With his sailor's cap, waistcoat and grey moustache, Paxton resembles a relatively svelte David Crosby. His loyal audience, who once filled the Albert Hall and saw him out-perform Dylan at 1969's Isle of Wight festival, have aged with the 70-year-old. As with all his folk generation, he shows how far Dylan went, and what he left in the dust. He takes us not to Greil Marcus's "Old, Weird America", but the good, liberal one founded on civil rights dreams.

The old-fashioned bond he has with his audience is shown when the Village-era "Bottle of Wine" sparks a sing-along. "Dance in the Kitchen" plays on the crowd's memories of more carefree days.

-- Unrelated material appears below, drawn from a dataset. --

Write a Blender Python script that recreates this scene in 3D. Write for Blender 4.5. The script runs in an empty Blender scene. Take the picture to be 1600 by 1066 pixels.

Then he starts a sappier sequence, inspired by his long marriage. "You are the comforting caress, you are the end of emptiness," he sings on "You Are Love". His Nineties children's songs are more questionable, redeemed only by the moving expression of paternal love to his daughters in "Jennifer and Kate". But by "Marry Me Again", my indulgence is severely strained.

Then "The Bravest" yanks us all up short. Paxton's introduction to his tribute to the September 11 firemen brings an uncomfortable silence, in a country where subsequent events have muddied sympathy for that atrocity. But this is a true folk song – implacably direct, deeply imagined and horribly resonant, it is worthy of the event.

When Paxton goes on to recall the detail of his Greenwich Village days – keeping Mob jukebox salesmen at bay so singers and writers could entertain, while drinking "Trotsky on the rocks" with old friends now dead – I listen with renewed respect. He finishes with 1964's Guthrieesque "Ramblin' Boy", and 2007's Martin Luther King tribute, "How Beautiful Upon the Mountain": an affable link to an admirable past.